The exercise
Will you quote precisely the lines that run from the top of the material below to the line containing "tag(w, 'dark pond", both ends included?

Supplied material
▬▬▬▬▬▬

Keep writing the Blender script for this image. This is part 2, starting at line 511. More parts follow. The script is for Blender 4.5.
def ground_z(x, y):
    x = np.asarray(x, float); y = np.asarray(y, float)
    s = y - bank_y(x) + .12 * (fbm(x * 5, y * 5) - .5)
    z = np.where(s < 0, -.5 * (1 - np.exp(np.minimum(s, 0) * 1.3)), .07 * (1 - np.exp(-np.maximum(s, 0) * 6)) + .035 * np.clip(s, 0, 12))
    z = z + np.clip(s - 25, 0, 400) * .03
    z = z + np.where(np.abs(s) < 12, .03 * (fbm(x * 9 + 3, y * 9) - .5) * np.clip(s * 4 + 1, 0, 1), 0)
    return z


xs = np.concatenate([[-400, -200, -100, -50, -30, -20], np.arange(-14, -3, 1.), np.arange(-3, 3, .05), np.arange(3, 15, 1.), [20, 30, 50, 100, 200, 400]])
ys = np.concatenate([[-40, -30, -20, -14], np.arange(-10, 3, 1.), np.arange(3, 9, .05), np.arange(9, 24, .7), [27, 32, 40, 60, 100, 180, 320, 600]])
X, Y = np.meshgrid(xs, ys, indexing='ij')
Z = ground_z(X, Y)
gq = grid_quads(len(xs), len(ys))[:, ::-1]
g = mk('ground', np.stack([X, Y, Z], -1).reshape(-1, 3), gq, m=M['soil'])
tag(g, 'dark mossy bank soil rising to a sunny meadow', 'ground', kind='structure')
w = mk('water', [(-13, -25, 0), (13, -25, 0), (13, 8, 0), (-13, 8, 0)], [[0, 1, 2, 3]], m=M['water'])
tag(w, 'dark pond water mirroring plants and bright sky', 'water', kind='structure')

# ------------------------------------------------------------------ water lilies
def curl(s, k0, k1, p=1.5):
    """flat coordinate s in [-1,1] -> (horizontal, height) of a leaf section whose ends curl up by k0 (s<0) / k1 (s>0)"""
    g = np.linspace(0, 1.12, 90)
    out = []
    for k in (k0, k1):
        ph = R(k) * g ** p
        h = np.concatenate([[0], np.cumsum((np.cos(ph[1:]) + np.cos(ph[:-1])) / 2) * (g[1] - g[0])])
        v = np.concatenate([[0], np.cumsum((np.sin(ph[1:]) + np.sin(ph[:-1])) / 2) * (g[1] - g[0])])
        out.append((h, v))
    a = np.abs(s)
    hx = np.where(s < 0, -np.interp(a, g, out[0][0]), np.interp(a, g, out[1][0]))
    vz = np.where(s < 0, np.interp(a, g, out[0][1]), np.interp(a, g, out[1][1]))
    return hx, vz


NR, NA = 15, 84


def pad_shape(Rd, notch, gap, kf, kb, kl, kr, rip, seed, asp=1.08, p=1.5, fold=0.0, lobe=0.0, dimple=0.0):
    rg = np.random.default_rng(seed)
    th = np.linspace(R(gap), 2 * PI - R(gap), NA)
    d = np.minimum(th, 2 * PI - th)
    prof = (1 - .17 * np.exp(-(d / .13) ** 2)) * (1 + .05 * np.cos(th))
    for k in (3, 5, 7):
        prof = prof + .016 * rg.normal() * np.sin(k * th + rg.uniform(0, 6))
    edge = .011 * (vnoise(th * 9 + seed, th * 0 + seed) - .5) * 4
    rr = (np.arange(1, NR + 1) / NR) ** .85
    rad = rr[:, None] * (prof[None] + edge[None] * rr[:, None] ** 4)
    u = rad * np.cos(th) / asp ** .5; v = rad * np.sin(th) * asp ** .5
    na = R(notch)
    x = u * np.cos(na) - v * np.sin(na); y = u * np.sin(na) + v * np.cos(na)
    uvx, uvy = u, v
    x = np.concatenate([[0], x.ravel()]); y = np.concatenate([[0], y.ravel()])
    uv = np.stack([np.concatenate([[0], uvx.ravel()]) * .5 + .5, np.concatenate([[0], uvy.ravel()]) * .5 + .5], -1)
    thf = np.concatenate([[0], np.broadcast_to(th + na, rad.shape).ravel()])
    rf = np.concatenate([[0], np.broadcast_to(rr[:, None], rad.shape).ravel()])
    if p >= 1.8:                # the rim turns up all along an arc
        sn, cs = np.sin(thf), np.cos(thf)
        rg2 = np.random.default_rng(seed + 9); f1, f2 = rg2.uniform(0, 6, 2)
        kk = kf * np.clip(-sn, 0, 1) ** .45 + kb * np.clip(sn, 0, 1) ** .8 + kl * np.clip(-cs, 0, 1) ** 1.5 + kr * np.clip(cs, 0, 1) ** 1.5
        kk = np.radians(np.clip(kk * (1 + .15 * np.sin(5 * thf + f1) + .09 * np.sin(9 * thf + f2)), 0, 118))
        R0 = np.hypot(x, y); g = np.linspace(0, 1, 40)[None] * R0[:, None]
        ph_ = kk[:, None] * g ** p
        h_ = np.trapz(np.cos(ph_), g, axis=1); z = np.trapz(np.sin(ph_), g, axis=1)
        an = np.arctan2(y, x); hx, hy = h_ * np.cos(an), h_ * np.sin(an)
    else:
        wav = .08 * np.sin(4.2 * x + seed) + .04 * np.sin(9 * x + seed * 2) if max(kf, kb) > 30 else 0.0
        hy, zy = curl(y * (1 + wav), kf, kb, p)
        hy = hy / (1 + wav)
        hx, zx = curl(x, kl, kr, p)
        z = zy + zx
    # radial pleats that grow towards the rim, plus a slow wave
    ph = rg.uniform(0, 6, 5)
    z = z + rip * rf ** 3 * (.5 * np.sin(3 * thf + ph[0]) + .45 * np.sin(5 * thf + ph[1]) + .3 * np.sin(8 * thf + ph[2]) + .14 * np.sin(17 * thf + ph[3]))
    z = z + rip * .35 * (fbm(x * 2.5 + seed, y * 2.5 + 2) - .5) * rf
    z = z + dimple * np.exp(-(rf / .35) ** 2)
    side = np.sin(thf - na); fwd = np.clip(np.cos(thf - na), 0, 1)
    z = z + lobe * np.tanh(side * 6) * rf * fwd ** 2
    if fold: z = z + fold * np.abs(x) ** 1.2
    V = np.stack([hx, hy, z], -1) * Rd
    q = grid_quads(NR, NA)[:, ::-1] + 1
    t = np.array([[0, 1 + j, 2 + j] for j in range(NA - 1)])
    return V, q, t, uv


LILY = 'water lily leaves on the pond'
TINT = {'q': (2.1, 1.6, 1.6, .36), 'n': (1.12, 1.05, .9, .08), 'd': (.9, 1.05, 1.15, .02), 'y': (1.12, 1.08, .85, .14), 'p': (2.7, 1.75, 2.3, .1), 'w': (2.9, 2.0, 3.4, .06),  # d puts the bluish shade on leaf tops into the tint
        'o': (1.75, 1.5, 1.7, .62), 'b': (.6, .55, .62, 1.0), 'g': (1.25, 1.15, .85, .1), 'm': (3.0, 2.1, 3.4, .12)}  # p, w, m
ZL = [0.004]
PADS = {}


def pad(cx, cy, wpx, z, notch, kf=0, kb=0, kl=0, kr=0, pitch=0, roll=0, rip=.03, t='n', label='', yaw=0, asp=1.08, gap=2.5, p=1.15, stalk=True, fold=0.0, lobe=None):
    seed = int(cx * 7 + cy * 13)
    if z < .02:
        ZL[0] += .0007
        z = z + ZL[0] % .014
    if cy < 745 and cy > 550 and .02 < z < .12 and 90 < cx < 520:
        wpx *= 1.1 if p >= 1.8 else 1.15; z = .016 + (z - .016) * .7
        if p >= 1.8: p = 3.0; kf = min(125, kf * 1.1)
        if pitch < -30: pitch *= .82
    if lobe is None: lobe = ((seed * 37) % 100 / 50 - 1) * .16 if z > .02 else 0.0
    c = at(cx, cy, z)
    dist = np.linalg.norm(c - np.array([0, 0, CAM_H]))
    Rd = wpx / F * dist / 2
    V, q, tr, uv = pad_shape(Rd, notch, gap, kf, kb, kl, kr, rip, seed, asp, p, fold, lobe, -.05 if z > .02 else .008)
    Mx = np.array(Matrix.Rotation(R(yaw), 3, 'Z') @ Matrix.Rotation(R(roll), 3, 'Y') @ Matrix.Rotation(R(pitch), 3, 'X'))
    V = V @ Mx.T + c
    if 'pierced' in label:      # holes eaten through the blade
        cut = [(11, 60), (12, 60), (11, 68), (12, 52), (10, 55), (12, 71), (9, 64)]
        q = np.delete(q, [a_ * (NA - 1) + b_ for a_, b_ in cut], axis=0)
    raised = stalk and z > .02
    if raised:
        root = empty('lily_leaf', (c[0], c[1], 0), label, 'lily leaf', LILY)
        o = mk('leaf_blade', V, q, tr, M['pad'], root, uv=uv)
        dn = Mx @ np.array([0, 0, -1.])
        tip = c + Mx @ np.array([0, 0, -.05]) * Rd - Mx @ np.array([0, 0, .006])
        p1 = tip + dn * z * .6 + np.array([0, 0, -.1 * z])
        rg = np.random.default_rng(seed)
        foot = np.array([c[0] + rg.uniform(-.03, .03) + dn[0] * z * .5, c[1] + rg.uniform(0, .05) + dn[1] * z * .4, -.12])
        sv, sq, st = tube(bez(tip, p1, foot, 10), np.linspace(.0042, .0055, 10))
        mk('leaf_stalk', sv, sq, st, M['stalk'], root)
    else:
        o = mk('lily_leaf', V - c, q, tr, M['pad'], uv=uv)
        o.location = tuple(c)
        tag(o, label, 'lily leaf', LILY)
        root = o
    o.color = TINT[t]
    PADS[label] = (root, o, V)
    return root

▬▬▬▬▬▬

The answer
Keep writing the Blender script for this image. This is part 2, starting at line 511. More parts follow. The script is for Blender 4.5.
def ground_z(x, y):
    x = np.asarray(x, float); y = np.asarray(y, float)
    s = y - bank_y(x) + .12 * (fbm(x * 5, y * 5) - .5)
    z = np.where(s < 0, -.5 * (1 - np.exp(np.minimum(s, 0) * 1.3)), .07 * (1 - np.exp(-np.maximum(s, 0) * 6)) + .035 * np.clip(s, 0, 12))
    z = z + np.clip(s - 25, 0, 400) * .03
    z = z + np.where(np.abs(s) < 12, .03 * (fbm(x * 9 + 3, y * 9) - .5) * np.clip(s * 4 + 1, 0, 1), 0)
    return z


xs = np.concatenate([[-400, -200, -100, -50, -30, -20], np.arange(-14, -3, 1.), np.arange(-3, 3, .05), np.arange(3, 15, 1.), [20, 30, 50, 100, 200, 400]])
ys = np.concatenate([[-40, -30, -20, -14], np.arange(-10, 3, 1.), np.arange(3, 9, .05), np.arange(9, 24, .7), [27, 32, 40, 60, 100, 180, 320, 600]])
X, Y = np.meshgrid(xs, ys, indexing='ij')
Z = ground_z(X, Y)
gq = grid_quads(len(xs), len(ys))[:, ::-1]
g = mk('ground', np.stack([X, Y, Z], -1).reshape(-1, 3), gq, m=M['soil'])
tag(g, 'dark mossy bank soil rising to a sunny meadow', 'ground', kind='structure')
w = mk('water', [(-13, -25, 0), (13, -25, 0), (13, 8, 0), (-13, 8, 0)], [[0, 1, 2, 3]], m=M['water'])
tag(w, 'dark pond water mirroring plants and bright sky', 'water', kind='structure')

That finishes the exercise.